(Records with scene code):
───
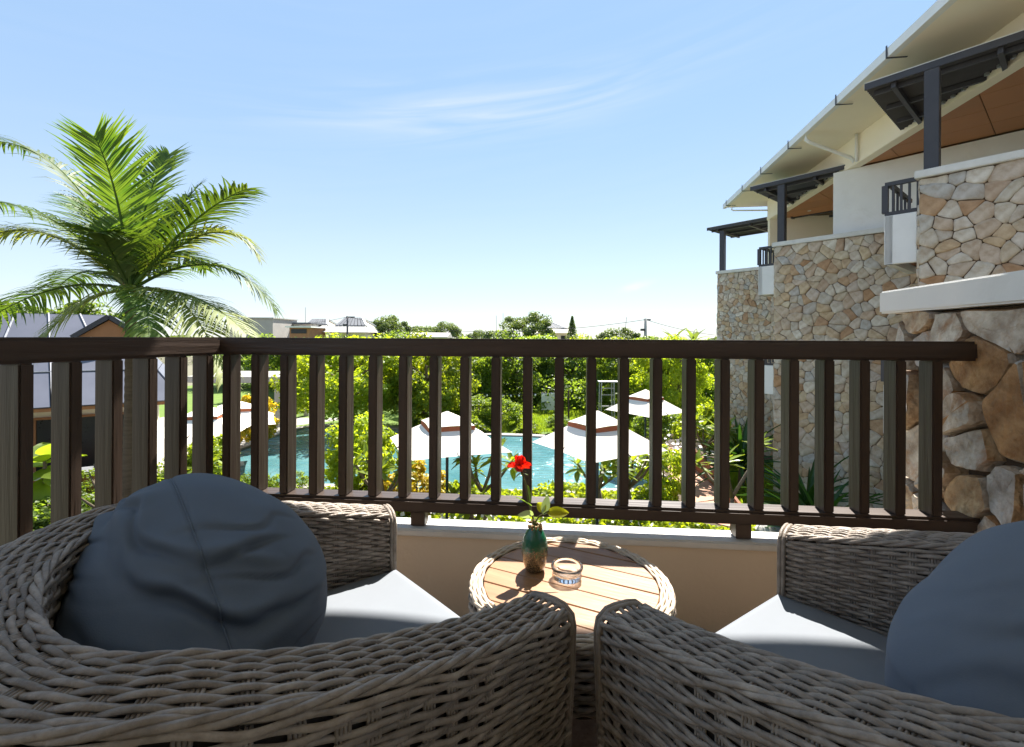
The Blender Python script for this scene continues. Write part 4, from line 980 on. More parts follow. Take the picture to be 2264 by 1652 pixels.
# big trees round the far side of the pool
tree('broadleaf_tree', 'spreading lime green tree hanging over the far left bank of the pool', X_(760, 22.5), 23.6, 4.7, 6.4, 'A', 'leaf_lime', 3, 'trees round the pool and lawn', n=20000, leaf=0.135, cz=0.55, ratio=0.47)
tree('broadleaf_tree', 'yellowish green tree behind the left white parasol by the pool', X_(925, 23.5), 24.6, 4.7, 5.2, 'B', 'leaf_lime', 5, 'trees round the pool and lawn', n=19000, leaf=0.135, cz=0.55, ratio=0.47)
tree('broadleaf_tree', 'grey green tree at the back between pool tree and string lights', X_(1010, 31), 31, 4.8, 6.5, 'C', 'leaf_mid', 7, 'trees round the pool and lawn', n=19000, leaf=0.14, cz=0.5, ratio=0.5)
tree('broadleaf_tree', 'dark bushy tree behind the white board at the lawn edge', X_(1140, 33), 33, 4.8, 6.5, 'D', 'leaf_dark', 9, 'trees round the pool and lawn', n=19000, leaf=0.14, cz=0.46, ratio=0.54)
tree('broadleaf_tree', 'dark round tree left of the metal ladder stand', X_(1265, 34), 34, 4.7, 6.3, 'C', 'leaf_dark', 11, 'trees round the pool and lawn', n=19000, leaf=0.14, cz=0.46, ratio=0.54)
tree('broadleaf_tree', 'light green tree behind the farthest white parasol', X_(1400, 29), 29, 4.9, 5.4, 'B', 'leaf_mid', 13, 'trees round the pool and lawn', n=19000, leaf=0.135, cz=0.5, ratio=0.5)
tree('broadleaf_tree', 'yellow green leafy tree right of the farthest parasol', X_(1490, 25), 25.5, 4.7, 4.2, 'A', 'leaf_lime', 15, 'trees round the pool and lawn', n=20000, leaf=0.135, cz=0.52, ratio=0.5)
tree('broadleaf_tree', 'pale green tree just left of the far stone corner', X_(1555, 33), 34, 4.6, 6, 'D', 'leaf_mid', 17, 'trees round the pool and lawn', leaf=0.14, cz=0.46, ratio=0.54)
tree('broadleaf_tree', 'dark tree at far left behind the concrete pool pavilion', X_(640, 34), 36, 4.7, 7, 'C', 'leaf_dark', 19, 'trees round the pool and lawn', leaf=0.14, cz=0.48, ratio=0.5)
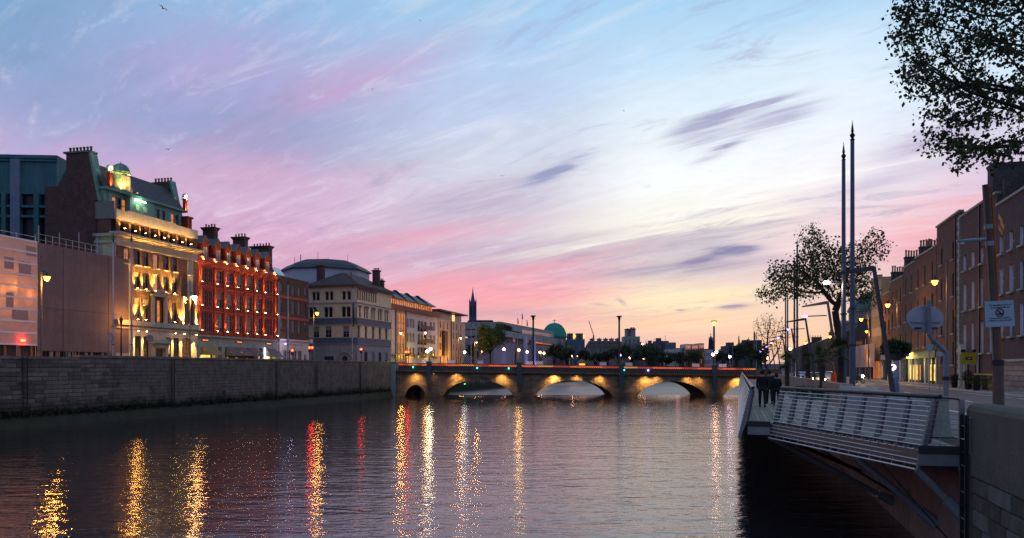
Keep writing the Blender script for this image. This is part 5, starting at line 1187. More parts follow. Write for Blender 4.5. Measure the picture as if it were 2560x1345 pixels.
───
(Task prompt): Omit the pictures and output all of the other material exactly.

(Task answer):
The Blender Python script for this scene continues. Write part 4, from line 980 on. More parts follow. Take the picture to be 2264 by 1652 pixels.
# big trees round the far side of the pool
tree('broadleaf_tree', 'spreading lime green tree hanging over the far left bank of the pool', X_(760, 22.5), 23.6, 4.7, 6.4, 'A', 'leaf_lime', 3, 'trees round the pool and lawn', n=20000, leaf=0.135, cz=0.55, ratio=0.47)
tree('broadleaf_tree', 'yellowish green tree behind the left white parasol by the pool', X_(925, 23.5), 24.6, 4.7, 5.2, 'B', 'leaf_lime', 5, 'trees round the pool and lawn', n=19000, leaf=0.135, cz=0.55, ratio=0.47)
tree('broadleaf_tree', 'grey green tree at the back between pool tree and string lights', X_(1010, 31), 31, 4.8, 6.5, 'C', 'leaf_mid', 7, 'trees round the pool and lawn', n=19000, leaf=0.14, cz=0.5, ratio=0.5)
tree('broadleaf_tree', 'dark bushy tree behind the white board at the lawn edge', X_(1140, 33), 33, 4.8, 6.5, 'D', 'leaf_dark', 9, 'trees round the pool and lawn', n=19000, leaf=0.14, cz=0.46, ratio=0.54)
tree('broadleaf_tree', 'dark round tree left of the metal ladder stand', X_(1265, 34), 34, 4.7, 6.3, 'C', 'leaf_dark', 11, 'trees round the pool and lawn', n=19000, leaf=0.14, cz=0.46, ratio=0.54)
tree('broadleaf_tree', 'light green tree behind the farthest white parasol', X_(1400, 29), 29, 4.9, 5.4, 'B', 'leaf_mid', 13, 'trees round the pool and lawn', n=19000, leaf=0.135, cz=0.5, ratio=0.5)
tree('broadleaf_tree', 'yellow green leafy tree right of the farthest parasol', X_(1490, 25), 25.5, 4.7, 4.2, 'A', 'leaf_lime', 15, 'trees round the pool and lawn', n=20000, leaf=0.135, cz=0.52, ratio=0.5)
tree('broadleaf_tree', 'pale green tree just left of the far stone corner', X_(1555, 33), 34, 4.6, 6, 'D', 'leaf_mid', 17, 'trees round the pool and lawn', leaf=0.14, cz=0.46, ratio=0.54)
tree('broadleaf_tree', 'dark tree at far left behind the concrete pool pavilion', X_(640, 34), 36, 4.7, 7, 'C', 'leaf_dark', 19, 'trees round the pool and lawn', leaf=0.14, cz=0.48, ratio=0.5)
Keep writing the Blender script for this image. This is part 5, starting at line 1187. More parts follow. Write for Blender 4.5. Measure the picture as if it were 2560x1345 pixels.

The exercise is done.